Görür’ün avukatlarından Ebru Demirtepe ise, hazırlanan iddianamenin korkunç bir iddianame olduğunu belirterek, Kürt illerinde bir cezasızlık politikasının işletildiğini söyledi
‘Bilinçli taksir değil, kasıt var’
Erhan Görür’ün vücuduna 5 el ateş edildiğini söyleyen Demirtepe, sözlerine şöyle devam etti:
Sanığın savunması ile bu husus birbirini yalanlamaktadır. Bu çelişki öldürme kastının olduğunu ortaya koymaktadır. Olay yerinde boş kovan bulunmaması hayatın olağan akışına aykırıdır.
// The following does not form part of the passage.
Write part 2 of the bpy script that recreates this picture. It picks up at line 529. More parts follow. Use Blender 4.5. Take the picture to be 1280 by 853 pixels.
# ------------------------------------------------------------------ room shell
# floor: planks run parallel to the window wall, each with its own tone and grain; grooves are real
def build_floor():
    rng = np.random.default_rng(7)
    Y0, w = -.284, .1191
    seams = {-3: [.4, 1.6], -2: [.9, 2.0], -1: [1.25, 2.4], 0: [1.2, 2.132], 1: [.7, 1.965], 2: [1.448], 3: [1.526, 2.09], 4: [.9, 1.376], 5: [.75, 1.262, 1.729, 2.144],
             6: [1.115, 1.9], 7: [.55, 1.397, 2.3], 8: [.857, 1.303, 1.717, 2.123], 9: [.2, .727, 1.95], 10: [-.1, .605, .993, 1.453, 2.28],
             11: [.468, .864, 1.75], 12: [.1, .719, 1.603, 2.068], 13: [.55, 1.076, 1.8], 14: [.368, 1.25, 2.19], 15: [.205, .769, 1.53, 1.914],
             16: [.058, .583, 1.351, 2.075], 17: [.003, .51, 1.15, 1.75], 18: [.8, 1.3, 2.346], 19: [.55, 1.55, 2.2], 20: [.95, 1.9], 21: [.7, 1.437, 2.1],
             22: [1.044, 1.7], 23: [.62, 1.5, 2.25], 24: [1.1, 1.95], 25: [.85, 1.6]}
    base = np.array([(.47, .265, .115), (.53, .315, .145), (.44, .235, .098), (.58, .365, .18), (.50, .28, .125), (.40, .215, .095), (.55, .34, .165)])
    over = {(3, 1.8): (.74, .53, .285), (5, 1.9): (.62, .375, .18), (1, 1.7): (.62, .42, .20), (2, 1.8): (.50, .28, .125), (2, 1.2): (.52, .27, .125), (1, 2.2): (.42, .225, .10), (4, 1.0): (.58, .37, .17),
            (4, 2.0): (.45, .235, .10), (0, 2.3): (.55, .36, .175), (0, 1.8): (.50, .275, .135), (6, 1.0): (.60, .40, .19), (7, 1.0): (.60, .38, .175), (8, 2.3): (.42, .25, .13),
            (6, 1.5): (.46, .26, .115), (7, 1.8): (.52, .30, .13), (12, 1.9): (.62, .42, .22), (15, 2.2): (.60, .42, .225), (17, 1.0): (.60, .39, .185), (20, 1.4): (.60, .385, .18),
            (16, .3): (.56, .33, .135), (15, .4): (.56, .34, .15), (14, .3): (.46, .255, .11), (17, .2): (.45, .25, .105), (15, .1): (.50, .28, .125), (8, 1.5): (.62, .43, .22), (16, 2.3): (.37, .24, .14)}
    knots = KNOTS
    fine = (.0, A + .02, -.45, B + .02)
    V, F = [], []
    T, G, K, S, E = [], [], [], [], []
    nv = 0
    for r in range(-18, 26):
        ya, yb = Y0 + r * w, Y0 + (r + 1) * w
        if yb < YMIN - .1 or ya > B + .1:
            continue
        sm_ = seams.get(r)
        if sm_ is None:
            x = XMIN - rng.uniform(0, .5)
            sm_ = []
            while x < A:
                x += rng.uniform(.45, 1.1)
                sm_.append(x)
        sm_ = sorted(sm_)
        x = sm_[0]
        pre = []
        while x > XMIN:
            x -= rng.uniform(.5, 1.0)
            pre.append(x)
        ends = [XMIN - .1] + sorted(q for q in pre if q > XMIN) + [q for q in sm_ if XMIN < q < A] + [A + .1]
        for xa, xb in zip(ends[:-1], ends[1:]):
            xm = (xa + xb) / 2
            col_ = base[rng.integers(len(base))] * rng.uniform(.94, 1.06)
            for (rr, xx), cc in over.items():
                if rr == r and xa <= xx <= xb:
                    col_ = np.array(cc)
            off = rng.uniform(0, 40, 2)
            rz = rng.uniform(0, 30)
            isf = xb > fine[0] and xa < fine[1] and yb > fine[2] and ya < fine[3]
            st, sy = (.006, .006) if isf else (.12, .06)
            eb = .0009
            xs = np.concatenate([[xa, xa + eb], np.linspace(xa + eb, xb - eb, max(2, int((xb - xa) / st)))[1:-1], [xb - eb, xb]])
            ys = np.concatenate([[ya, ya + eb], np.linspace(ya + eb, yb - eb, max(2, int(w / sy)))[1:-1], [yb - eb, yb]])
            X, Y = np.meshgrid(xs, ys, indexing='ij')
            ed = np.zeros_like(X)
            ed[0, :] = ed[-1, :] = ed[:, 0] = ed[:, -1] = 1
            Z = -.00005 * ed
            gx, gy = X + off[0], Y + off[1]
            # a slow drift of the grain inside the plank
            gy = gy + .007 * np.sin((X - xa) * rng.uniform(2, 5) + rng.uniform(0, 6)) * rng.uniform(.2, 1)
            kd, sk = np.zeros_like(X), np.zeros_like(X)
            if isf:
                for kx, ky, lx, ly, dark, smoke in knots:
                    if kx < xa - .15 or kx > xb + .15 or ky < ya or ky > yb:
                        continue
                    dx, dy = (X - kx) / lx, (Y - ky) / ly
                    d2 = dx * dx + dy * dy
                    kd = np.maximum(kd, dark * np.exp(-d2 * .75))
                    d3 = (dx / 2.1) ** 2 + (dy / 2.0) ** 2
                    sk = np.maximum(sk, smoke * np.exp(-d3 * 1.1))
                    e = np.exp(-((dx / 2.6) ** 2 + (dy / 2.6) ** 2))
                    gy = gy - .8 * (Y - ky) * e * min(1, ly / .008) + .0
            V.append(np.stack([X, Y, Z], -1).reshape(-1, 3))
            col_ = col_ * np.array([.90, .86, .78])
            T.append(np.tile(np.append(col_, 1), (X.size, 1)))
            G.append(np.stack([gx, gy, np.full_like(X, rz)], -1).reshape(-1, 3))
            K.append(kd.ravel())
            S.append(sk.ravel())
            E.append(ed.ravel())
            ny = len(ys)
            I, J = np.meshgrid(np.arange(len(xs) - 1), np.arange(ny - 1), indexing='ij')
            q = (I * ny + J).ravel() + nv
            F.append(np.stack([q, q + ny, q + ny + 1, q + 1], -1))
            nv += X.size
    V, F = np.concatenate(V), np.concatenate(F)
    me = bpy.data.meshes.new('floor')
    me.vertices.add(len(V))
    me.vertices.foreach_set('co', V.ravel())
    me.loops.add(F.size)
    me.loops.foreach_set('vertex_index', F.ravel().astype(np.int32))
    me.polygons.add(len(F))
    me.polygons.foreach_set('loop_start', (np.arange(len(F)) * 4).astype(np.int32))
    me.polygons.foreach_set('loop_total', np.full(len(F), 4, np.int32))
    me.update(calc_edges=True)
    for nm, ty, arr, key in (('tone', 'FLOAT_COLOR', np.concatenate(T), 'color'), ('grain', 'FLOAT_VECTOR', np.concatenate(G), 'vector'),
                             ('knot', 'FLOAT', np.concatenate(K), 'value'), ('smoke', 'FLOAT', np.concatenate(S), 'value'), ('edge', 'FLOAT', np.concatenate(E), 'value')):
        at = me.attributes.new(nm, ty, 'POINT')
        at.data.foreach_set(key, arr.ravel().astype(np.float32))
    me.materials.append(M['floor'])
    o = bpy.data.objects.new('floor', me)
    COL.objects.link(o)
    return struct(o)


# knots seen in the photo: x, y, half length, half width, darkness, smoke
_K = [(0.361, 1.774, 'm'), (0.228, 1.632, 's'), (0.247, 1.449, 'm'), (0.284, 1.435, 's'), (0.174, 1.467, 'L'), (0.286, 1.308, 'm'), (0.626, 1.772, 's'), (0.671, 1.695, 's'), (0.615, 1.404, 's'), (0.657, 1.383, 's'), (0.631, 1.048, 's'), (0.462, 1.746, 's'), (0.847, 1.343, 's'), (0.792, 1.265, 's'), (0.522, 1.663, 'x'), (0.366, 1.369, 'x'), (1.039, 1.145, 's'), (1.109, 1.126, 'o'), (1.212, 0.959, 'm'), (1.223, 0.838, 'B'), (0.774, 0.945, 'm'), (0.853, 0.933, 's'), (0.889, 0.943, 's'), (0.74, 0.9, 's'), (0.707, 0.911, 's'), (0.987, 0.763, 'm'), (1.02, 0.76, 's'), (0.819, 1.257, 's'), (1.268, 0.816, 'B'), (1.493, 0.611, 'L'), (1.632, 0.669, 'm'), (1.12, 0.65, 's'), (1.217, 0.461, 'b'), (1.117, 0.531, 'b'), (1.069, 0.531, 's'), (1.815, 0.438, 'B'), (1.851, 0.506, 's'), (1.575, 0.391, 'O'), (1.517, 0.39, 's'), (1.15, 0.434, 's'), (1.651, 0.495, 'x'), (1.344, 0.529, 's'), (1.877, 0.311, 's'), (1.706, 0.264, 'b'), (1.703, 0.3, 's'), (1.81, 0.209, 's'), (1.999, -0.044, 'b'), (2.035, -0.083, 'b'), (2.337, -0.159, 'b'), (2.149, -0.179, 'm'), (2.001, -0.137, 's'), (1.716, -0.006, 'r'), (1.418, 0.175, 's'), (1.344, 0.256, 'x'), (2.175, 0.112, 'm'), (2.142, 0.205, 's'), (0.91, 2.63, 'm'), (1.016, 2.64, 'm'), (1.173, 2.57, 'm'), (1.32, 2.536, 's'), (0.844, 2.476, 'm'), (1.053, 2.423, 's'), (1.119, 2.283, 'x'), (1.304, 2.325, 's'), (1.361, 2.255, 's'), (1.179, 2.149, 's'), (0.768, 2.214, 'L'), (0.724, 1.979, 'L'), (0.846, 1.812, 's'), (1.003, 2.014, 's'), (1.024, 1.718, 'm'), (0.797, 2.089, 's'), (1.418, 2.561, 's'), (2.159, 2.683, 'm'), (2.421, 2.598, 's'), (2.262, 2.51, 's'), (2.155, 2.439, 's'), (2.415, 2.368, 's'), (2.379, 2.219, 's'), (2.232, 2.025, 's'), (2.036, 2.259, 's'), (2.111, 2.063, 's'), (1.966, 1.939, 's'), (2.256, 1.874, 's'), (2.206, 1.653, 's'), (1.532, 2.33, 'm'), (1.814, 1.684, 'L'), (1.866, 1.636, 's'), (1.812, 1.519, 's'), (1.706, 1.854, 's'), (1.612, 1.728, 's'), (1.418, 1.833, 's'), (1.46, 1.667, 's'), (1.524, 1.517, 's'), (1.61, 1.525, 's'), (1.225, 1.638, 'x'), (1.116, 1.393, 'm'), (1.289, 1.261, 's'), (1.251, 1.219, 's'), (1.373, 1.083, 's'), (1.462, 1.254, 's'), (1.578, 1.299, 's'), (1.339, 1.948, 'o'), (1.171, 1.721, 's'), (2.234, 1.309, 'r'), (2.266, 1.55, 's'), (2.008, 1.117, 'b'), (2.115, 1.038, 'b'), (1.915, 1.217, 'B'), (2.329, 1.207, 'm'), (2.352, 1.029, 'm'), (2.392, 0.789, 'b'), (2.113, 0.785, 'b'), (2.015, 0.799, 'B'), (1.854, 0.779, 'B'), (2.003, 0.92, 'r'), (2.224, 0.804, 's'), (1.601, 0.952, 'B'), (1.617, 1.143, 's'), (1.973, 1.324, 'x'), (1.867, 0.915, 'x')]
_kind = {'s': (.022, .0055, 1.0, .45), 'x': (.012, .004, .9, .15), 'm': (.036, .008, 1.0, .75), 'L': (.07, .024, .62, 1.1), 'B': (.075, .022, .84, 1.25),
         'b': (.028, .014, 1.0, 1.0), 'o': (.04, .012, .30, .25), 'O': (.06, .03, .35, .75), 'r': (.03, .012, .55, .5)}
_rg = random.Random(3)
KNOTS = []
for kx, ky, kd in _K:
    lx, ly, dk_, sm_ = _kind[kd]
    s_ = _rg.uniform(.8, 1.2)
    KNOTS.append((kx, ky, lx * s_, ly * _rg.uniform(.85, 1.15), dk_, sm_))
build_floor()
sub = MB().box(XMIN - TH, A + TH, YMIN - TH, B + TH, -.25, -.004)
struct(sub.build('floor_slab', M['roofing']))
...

Deliller karartılmış ve şüpheliler gizlenmeye çalışılmaktadır. Bu olayda bilinçli taksir yoktur, kasıt vardır. Van ilinde 2020 yılından sonra sınır ticareti yapan 12 ölüm yaşanmış, 9 kişi de yaralanmıştır. Bu kişiler de Kürt oldukları için direk hedef alınıp öldürülmüşlerdir. ‘En iyi Kürt ölü Kürt’tür’ politikası çok güzel uygulanmaktadır. Yargı her zaman olduğu gibi ‘iyi çocukları’ korumuş ve bu kişileri aklamıştır. Tek umudumuz bu dosyanın da böyle olmamasıdır. İki engelli 10 çocuğa bakarken öldürülen birisinden bahsediyoruz.
Tanık: Dur ihtarı yapılmadı
Olayın tanıklardan Sami Yılmaz ise o gün yaşananları şöyle anlattı:
Olay günü İranlı şahıslardan kaçak sigara aldık. Sigaraları alıp karakola 100-150 metre mesafeden geçtik. Bize ateş edeceklerini hiç tahmin etmedik. Bize ‘dur’ ihtarında bulunulmadı. Biz durdursak bile at durmazdı, çünkü ona da ateş ediliyordu. Ben kolumdan vuruldum. Erhan benden 100-150 metre uzakta vuruldu. Hatta İranlılar karakola 100-150 metre mesafede oturmuş çay içiyorlardı. Beni vuran kişi başıma geldiğinde küfürler etmeye başladı. Köylüler olay yerine geldiğinde sesim duyulmasın diye bir asker ayağı ile kafama bastı. Ben şikayetçiyim, davaya katılma talebim var.
Tutuklanma talebine ret
Sanık Erkoç’un avukatı ise, suçlamalara katılmadığını söyleyerek, “Benim müvekkilimin annesi de Doğubayazıtlı ve Kürt’tür. Bu nedenle kasti olarak kimseye zarar verecek bir kişi değildir. Tamamen tehlike altında olduğunu düşünerek bu olayı işlemiştir. Müvekkilim Kıbrıs’ta zor şartlarda görev yapmaktadır, kaçacak birisi değildir” iddiasında bulundu.
Mahkeme, tutuklanma talebini, sanığın subay olması, üzerine atılı suçun vasıf ve mahiyeti ile kaçma şüphesi olmaması nedeniyle reddederek duruşmayı 15 Eylül’e erteledi.